We haven't even begun to talk about retaliatory tariffs... That's what happened in the Great Depression, as high tariffs in one nation led another to retaliate with even higher tariffs. Suddenly, international trade has collapsed. Retaliatory tariffs are a major problem, and generally create immense misery in post-colonial, developing, and undeveloped nations. They worsen natural resource exploitation, and create hunger and poverty worldwide.

We should also note how complex tariff implementation is. Tariffs are not neutral or rationally applied; they are almost universally abused by governments (especially democracies), which respond to corporate political donations and interest group pressure to impose and the manipulate the size of tariffs in order to achieve greater amounts of corporate favoritism and corporate welfare.
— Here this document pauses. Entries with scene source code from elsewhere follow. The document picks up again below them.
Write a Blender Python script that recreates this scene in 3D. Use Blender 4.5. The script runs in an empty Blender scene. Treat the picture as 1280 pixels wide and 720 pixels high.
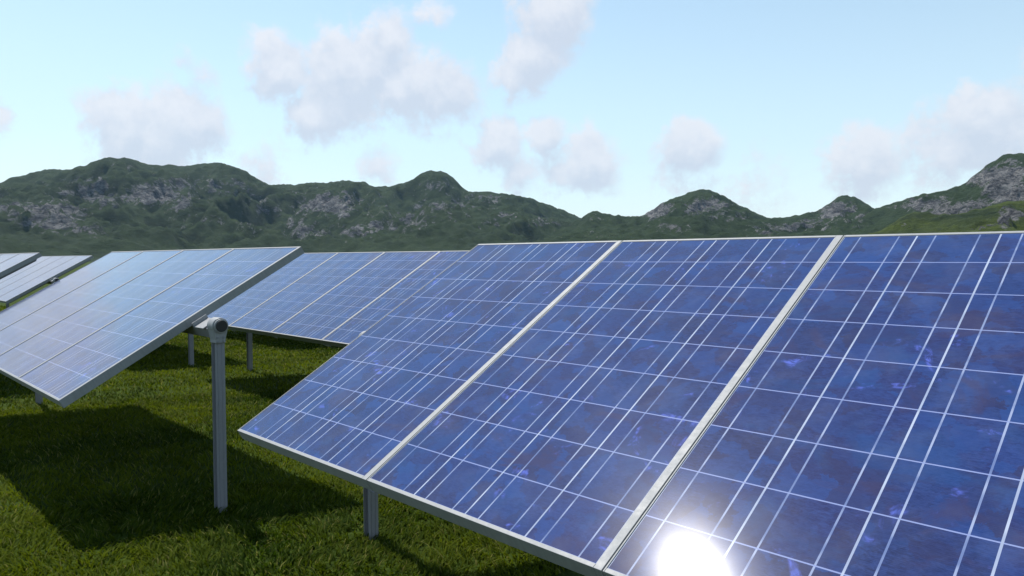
import bpy, bmesh, math, random
import numpy as np
from mathutils import Vector, Matrix, noise
random.seed(7)
rng = np.random.default_rng(7)
scene = bpy.context.scene
col = scene.collection

# ------------------------------------------------------------ camera numbers
FPX, YAW, PIT, ROL = 916.94, math.radians(-45.71), math.radians(-2.27), math.radians(-0.12)
CAM = Vector((3.1301, -1.3652, 1.4549))
F = Vector((math.sin(YAW)*math.cos(PIT), math.cos(YAW)*math.cos(PIT), math.sin(PIT)))
R0 = Vector((math.cos(YAW), -math.sin(YAW), 0)); U0 = R0.cross(F)
CR = R0*math.cos(ROL) + U0*math.sin(ROL); CU = -R0*math.sin(ROL) + U0*math.cos(ROL)
def ray(x, y):
    return (F*FPX + CR*(x-640) + CU*(360-y)).normalized()

TILT = math.radians(30.44); L = 1.65; W = 1.0198; H0 = 0.7051
UX = Vector((-5.4093, -0.3857, 0)); WX = Vector((-6.011, 2.1031, 0))
SUN_AZ, SUN_EL = math.radians(-85.92), math.radians(61.31)

# ------------------------------------------------------------ helpers
def tag(o, label=None, cat=None, group=None, kind=None):
    if label: o['label'] = label
    if cat: o['category'] = cat
    if group: o['group'] = group
    if kind: o['kind'] = kind
    return o
def link(name, bm, mat, parent=None, smooth=False, bevel=0):
    me = bpy.data.meshes.new(name); bm.to_mesh(me); bm.free()
    me.materials.append(mat)
    if smooth:
        for p in me.polygons: p.use_smooth = True
    o = bpy.data.objects.new(name, me); col.objects.link(o)
    if parent: o.parent = parent
    if bevel:
        b = o.modifiers.new('bevel', 'BEVEL'); b.width = bevel; b.segments = 2; b.limit_method = 'ANGLE'
        b.angle_limit = math.radians(50)
    return o
def box(bm, x0, x1, y0, y1, z0, z1, M=None):
    vs = [bm.verts.new((x, y, z)) for z in (z0, z1) for y in (y0, y1) for x in (x0, x1)]
    for f in ((0,2,3,1),(4,5,7,6),(0,1,5,4),(2,6,7,3),(0,4,6,2),(1,3,7,5)):
        bm.faces.new([vs[i] for i in f])
    if M: bmesh.ops.transform(bm, matrix=M, verts=vs)
    return vs
def prism(bm, pts, x0, x1, M=None):        # polygon in (y,z) pushed along x
    a = [bm.verts.new((x0, p[0], p[1])) for p in pts]
    b = [bm.verts.new((x1, p[0], p[1])) for p in pts]
    n = len(pts)
    bm.faces.new(a[::-1]); bm.faces.new(b)
    for i in range(n): bm.faces.new((a[i], a[(i+1) % n], b[(i+1) % n], b[i]))
    if M: bmesh.ops.transform(bm, matrix=M, verts=a+b)
def smoothstep(a, b, x):
    t = np.clip((x-a)/(b-a), 0, 1); return t*t*(3-2*t)

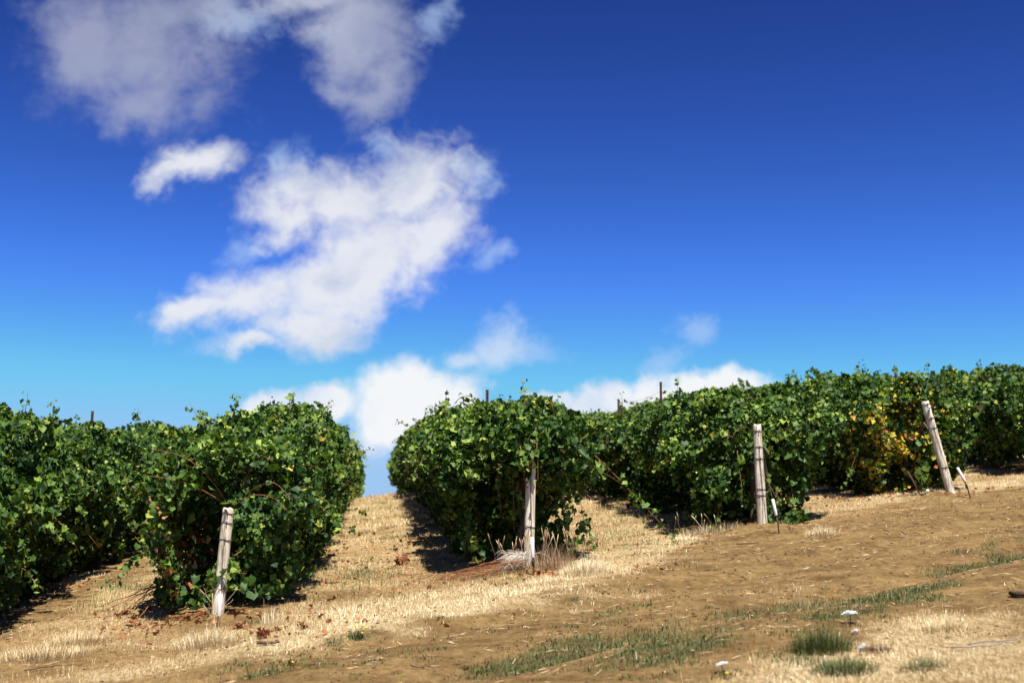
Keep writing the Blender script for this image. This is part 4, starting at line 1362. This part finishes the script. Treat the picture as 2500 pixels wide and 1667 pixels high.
def dead_twig(label, px, py, h, seed, m):
    r = np.random.default_rng(seed); p = hit(px, py)
    g = Geo()

    def br(p0, d, L, rad, lev):
        k = 6; t = np.linspace(0, 1, k)[:, None]
        P = p0 + unit(d) * L * t + r.normal(0, .006, (k, 3)) * t
        add_tube(g, P, np.linspace(rad, rad * .45, k), 5, 0.75)
        if lev:
            for q in range(3):
                f = r.uniform(.35, .95); i = int(f * (k - 1))
                br(P[i], unit(d) + np.array([r.choice([-1, 1]) * r.uniform(.4, .9), r.normal(0, .3), r.uniform(0, .4)]), L * r.uniform(.4, .65), rad * .6, lev - 1)
    br(p - [0, 0, .03], np.array([-.18, 0, 1.0]), h * .8, .0042, 2)
    br(p - [0, 0, .03], np.array([.12, 0, 1.0]), h * .45, .003, 1)
    return tag(g.build('dead_twig', m), label, 'dead twig')


dead_twig('pale branching dead twig in front of the short post', 530, 1545, 0.46, 4, M['straw'])
dead_twig('dark bare twig on the soil right of the tilted anchor stake', 1932, 1300, 0.13, 8, M['twig'])


# ---- flowers
def umbel(label, px, py, rad, seed, h=0.10, tilt=0.0, name='white_flower'):
    r = np.random.default_rng(seed); p = hit(px, py + 14)
    root = thing(name, label, 'flower', p, 'white flowers in the grass')
    top = p + np.array([r.normal(0, .01), 0, h])
    g = Geo(); add_tube(g, [p - [0, 0, .02], p + [0.006, 0, h * .5], top], 0.003, 5)
    g.build('stem', M['olive'], root)
    g = Geo()
    n = 70
    a = r.uniform(0, 2 * math.pi, n); q = rad * np.sqrt(r.uniform(0, 1, n))
    c, s = math.cos(tilt), math.sin(tilt)
    for k in range(n):
        x, y, z = q[k] * math.cos(a[k]), q[k] * math.sin(a[k]), 0.35 * rad * (1 - (q[k] / rad) ** 2) + r.normal(0, .003)
        x, z = x * c - z * s, x * s + z * c
        ctr = top + np.array([x, y, z])
        m_ = 6; th = np.arange(m_) * 2 * math.pi / m_
        pr = rad * 0.17
        V = np.vstack([ctr + [0, 0, pr * .45], ctr + np.stack([np.cos(th), np.sin(th), -.15 + 0 * th], -1) * pr, ctr - [0, 0, pr * .6]])
        F = [(0, 1 + i, 1 + (i + 1) % m_) for i in range(m_)] + [(7, 1 + (i + 1) % m_, 1 + i) for i in range(m_)]
        g.add(V, F)
    g.build('flower_head', M['petal'], root)


umbel('largest white flat flower head at the edge of the green strip', 2075, 1508, 0.055, 1, 0.07)
umbel('white flower head low in the green grass at the bottom', 1762, 1628, 0.04, 2, 0.05, 0.2)
umbel('small curved white flower beside the round brown dead weed', 2097, 1585, 0.032, 3, 0.05, 0.7)
umbel('faint pale flower just below the largest white flower', 2090, 1534, 0.028, 4, 0.02, 0.2)


def yellow_weed(label, px, py, heads, seed):
    r = np.random.default_rng(seed); p = hit(px, py)
    root = thing('yellow_flowering_weed', label, 'weed', p)
    g = Geo(); n = 150 if len(heads) > 1 else 30
    x = p[0] + r.normal(0, .05, n); y = p[1] + r.normal(0, .04, n)
    blades(g, np.stack([x, y, ground(x, y) - .004], -1), r.uniform(.03, .09, n), r.uniform(.004, .009, n), r.uniform(.2, 1.2, n), r, r.uniform(0, .5, n))
    g.build('leaves', M['olive'], root)
    for (dx, dz) in heads:
        t = p + np.array([dx, r.normal(0, .02), dz])
        g = Geo(); add_tube(g, [p, (p + t) / 2 + [0, 0, .01], t], .0015, 4, 0.4, 0)
        m_ = 12; th = np.arange(m_) * 2 * math.pi / m_
        rr = np.where(np.arange(m_) % 2, .017, .011)
        V = np.vstack([t + [0, 0, .008], t + np.stack([np.cos(th) * rr, np.sin(th) * rr, 0 * th], -1), t - [0, 0, .008]])
        g.add(V, [(0, 1 + i, 1 + (i + 1) % m_) for i in range(m_)] + [(13, 1 + (i + 1) % m_, 1 + i) for i in range(m_)], 0, 1)
        g.build('flower', [M['olive'], M['yellow']], root)


yellow_weed('small weed with five yellow flowers on the straw at the path mouth', 873, 1558, [(-.085, .03), (.035, .045), (-.02, .10), (.04, .10), (.065, .085)], 1)
yellow_weed('single yellow flower low in the green grass at the bottom', 1772, 1654, [(0, .03)], 2)
yellow_weed('single yellow flower on a dark weed at the lower left centre', 710, 1626, [(0.01, .03)], 3)
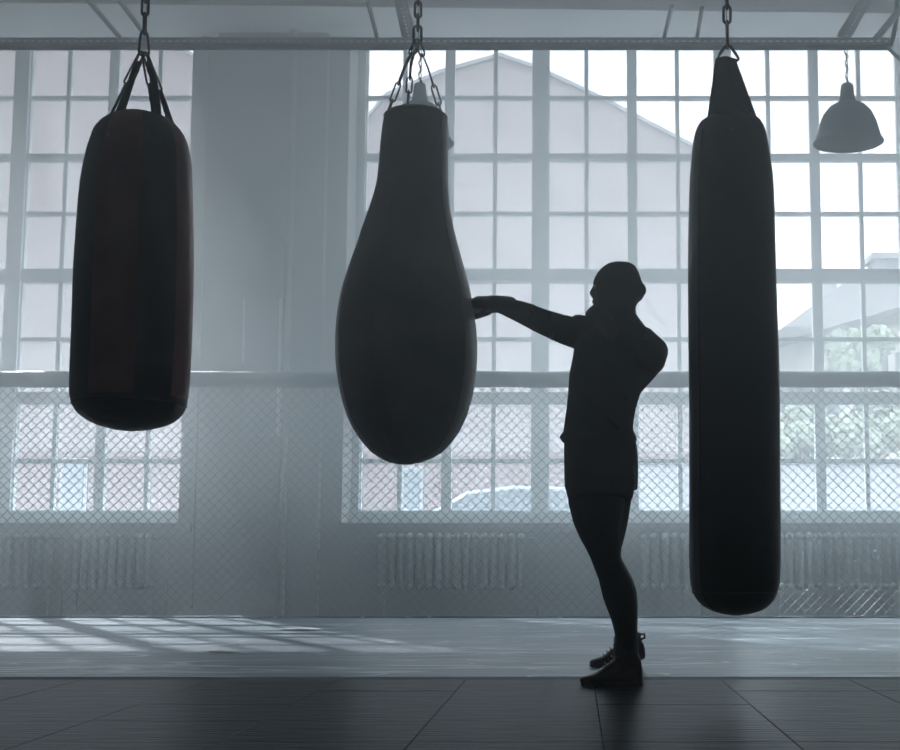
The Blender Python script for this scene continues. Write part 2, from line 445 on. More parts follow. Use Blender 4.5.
# ------------------------------------------------------------------ pendant lamps
def lamp(cx, label):
    top = P(cx, 84, YR-.03); base = Vector((top.x, top.y, 0))
    zA = top.z; zN = Zat(103, YR); zRim = Zat(144, YR); r = 35/F*(YR*cs+ (zRim-H)*sn)
    e = empty('pendant_lamp', (top.x, top.y, zA), label, 'lamp', 'bell lamps under the perforated rail')
    hgt = zN-zRim
    prof = [(.055,0),(.35,.05),(.55,.14),(.72,.30),(.84,.50),(.91,.70),(.96,.86),(1.04,.97),(1.06,1.0)]
    out = [((top.x, top.y, zN-hgt*h), r*q/1.06, r*q/1.06) for q, h in prof]
    inn = [((c[0],c[1],c[2]-.006 if i < len(out)-1 else c[2]), a-.004, b_-.004) for i, (c,a,b_) in enumerate(out)]
    s1 = MB(); s1.rings(out, 40, cap0=True, cap1=False); s1.build('lamp_shade', M['lamp'], e, smooth=True)
    s2 = MB(); s2.rings(inn, 40, cap0=False, cap1=False); s2.rings([out[-1], inn[-1]], 40, False, False)
    tag(s2.build('shade_lining', M['lampin'], e, smooth=True), 'white inside of the shade')
    k = 7.0/F*YR
    nk = MB().rings([((top.x,top.y,zN-.012), k*1.35, k*1.35), ((top.x,top.y,zN+.01), k*1.25, k*1.25), ((top.x,top.y,zN+.03), k*1.08, k*1.08), ((top.x,top.y,zA-.012), k*.9, k*.9), ((top.x,top.y,zA), k*.72, k*.72)], 24)
    nk.build('socket_housing', M['lamp'], e, smooth=40)
    bl = MB().sphere((top.x,top.y,zN-hgt*.45), .045, 16, 10, (1,1,1.25)); bl.build('bulb', M['bulb'], e, smooth=True)
    cord = MB(); zc_ = zr0+.02; n = 9
    chain(cord, (top.x, top.y, zA-.005), (top.x, top.y, zc_-.04), pitch=.04, w=.008, r=.0026)
    pts = [(top.x+.012*math.sin(i*1.3), top.y-.012*math.cos(i*1.7), zA+(zc_-.04-zA)*i/14) for i in range(15)]
    cord.tube(pts, .0045, 6)
    cord.build('cord', M['steel'], e, smooth=True)
    return e
lamp(847, 'grey bell-shaped pendant lamp hanging beside the long black bag, nearer the window corner')
lamp(420, 'grey bell-shaped pendant lamp hidden behind the neck of the pear bag')

# ------------------------------------------------------------------ pier details: pipe, board
xp = Xat(288, 300, YW-.2)
pp = MB().tube([(xp, YW-.2, ZF), (xp, YW-.2, ZC)], .035, 14)
for z in (1.2, 2.8, 4.4): pp.tube([(xp, YW-.2, z-.02), (xp, YW-.2, z+.02)], .045, 14)
tag(pp.build('riser_pipe', M['wall'], smooth=40), 'painted vertical riser pipe running up the pier between the windows', 'pipe')
YP = YW-.16
bA, bB = P(246, 299, YP), P(279, 437, YP)
e = empty('wall_board', ((bA.x+bB.x)/2, YP, bB.z), 'narrow grey board with pale strips painted as its sunlit edges on the pier between the windows', 'board')
zt_, zm_, zb_ = bA.z, Zat(362, YP), bB.z
MB().box(bA.x, bB.x, YP-.02, YP+.02, zb_, zt_).build('panel', M['board'], e)
MB().box(bA.x-.012, bA.x+.012, YP-.05, YP+.02, zm_, zt_).build('edge_strip', M['sunlit_edge'], e)  # both strips stand in for sunlight catching the board's edges
MB().box(bB.x-.016, bB.x+.016, YP-.06, YP+.02, zb_, zt_).build('edge_strip', M['sunlit_edge'], e)  # stands in for sunlight on the board's other edge

# ------------------------------------------------------------------ radiators
def radiator(px0, px1, label):
    y = YW-.16; x0, x1 = Xat(px0, 560, y), Xat(px1, 560, y); zt, zb_ = Zat(533, y), Zat(590, y)
    e = empty('radiator', ((x0+x1)/2, y, ZF), label, 'radiator', 'cast iron radiators under the windows')
    n = max(3, int((x1-x0)/.09)); w = (x1-x0)/n
    m_ = MB()
    for i in range(n):
        x = x0+w*(i+.5)
        for yy in (-.05, .05):
            m_.tube([(x, y+yy, zb_+.03), (x, y+yy, zt-.03)], (.03, w*.36), 8, round_caps=True, flat=(0,1,0))
        m_.tube([(x, y-.06, zt-.04), (x, y+.06, zt-.04)], (.035, w*.42), 8, round_caps=True, flat=(0,0,1))
        m_.tube([(x, y-.06, zb_+.04), (x, y+.06, zb_+.04)], (.035, w*.42), 8, round_caps=True, flat=(0,0,1))
    m_.build('column_section', M['rad'], e, smooth=True)
    MB().tube([(x0-.02, y, zt-.04), (x1+.12, y, zt-.04), (x1+.12, y, ZF+.0)], .017, 8).build('supply_pipe', M['rad'], e, smooth=True)
    for x in (x0+w*.5, x1-w*.5):
        MB().box(x-.02, x+.02, y-.03, y+.14, zb_-.03, zb_+.005).build('bracket', M['rad'], e)
        MB().box(x-.02, x+.02, y-.02, y+.02, ZF, zb_).build('foot', M['rad'], e)
radiator(-60, 52, 'wide grey radiator at the frame edge under the window behind the red bag')
radiator(72, 155, 'short grey radiator under the window corner directly below the red bag')
radiator(378, 526, 'long grey radiator under the window below the pear bag')
radiator(640, 690, 'short grey radiator between the fighter and the long black bag')
radiator(775, 930, 'long grey radiator under the window to the far side of the long black bag')

# ------------------------------------------------------------------ cage platform, fence
YF, YN = Yat(618, 0), Yat(675.5, 0)
zc_plat = MB()
# canvas with soft undulation
nx, ny = 120, 60; X0, X1 = XL+.6, XR-.4
from mathutils import noise
v = []; f = []
for j in range(ny+1):
    for i in range(nx+1):
        x = X0+(X1-X0)*i/nx; y = YN+(YF+.02-YN)*j/ny
        z = 0.0045*noise.noise(Vector((x*1.1, y*2.3, 0))) + .002*noise.noise(Vector((x*4, y*5, 3)))
        if j in (0,): z = -.004
        v.append((x,y,z-.002))
for j in range(ny):
    for i in range(nx):
        a = j*(nx+1)+i; f.append((a,a+1,a+nx+2,a+nx+1))
zc_plat.add(v, f)
base = len(zc_plat.v)
zc_plat.box(X0, X1, YN, YF+.02, ZF, -.012)
plat = zc_plat.build('cage_platform', M['canvas'], smooth=30)
tag(plat, 'low cage floor covered with blue-grey canvas with painted crease highlights, behind the dark mats', 'platform')
YM = Yat(679.5, 0)
tag(MB().bevbox(X0, X1, YM+.005, YN-.005, ZF, -.004, .01).build('edge_strip', M['black']), 'long black strip between the dark mats and the canvas cage floor', 'strip')
# bright crease crests are painted in the canvas colour, not modelled
# bits of paper on the canvas
def scrap(px, py, label, s=.12):
    y = Yat(py, 0); c = Vector((Xat(px, py, y), y, .004)); n = 8; v = []
    nn = 10; v = [(c.x, c.y, .014)]
    for k in range(nn):
        a = 2*math.pi*k/nn; r_ = s*random.uniform(.5,1.1); v.append((c.x+r_*math.cos(a)*1.4, c.y+r_*math.sin(a)*.8, .004+random.uniform(0,.008)))
    m_ = MB().add(v, [(0, 1+k, 1+(k+1)%nn) for k in range(nn)])
    m_.add([(p[0],p[1],p[2]-.003) for p in v], [(0, 1+(k+1)%nn, 1+k) for k in range(nn)])
    tag(m_.build('crumpled_paper', M['paper']), label, 'paper')
scrap(298, 629.5, 'pale crumpled scrap lying in the sun stripe on the canvas, farther from the mats', .16)
scrap(222, 652.5, 'pale crumpled scrap on the canvas close to the dark mats below the pier', .06)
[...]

Consumers are never the beneficiacy: Corporations engage in what's called "rent seeking behavior" by seeking tariffs from willing politicians, who "protect" domestic industry from overseas competition without any commensurate improvement in consumer satisfaction, domestic employment, or domestic wages.

Tariffs are also hard to enforce. Here's a real-world example: Solar panels in the 1980s cost $50 per watt to manufacture. By 2010, this cost had fallen to $0.80 per watt. The fall in price came not just from rapid advances in technology and materials, but because the Chinese had a competitive wage differential vis-a-vis American manufacturers. The U.S. imposed a 37 percent tariff on Chinese solar panels. China then shifted assembly plants overseas (primarily to Taiwan, Japan, and Korea), and sent the solar panels to the U.S. The tariff caused solar panel prices in the U.S. to rise dramatically. The price then fell, as Chinese-made but Korean-assembled solar panels flooded the U.S. market again. But it didn't fall back as far as it could have, because the cost of solar panels was now higher than if they'd been made and assembled in China.

End result: No change in domestic worker hiring. Higher solar panel costs for American consumers, without any change in quality. Delayed implementation of solar energy, and continued reliance on fossil fuels.

The United States cannot prevent China from owning off-shore firms, and it's next to impossible to determine which these are in any way that would make the tariff enforceable. In the end, the tariff created very high short-term costs, moderately high long-term costs, no protection for the domestic solar panel industry, and indirect and high long-term costs due to pollution and worsened global warming.

The pernicious side-effects of tariffs are numerous, and often hard to quantify. No wonder that venal democracies love tariffs! Industry benefits (but not consumers), and the indirect costs are high but not paid for.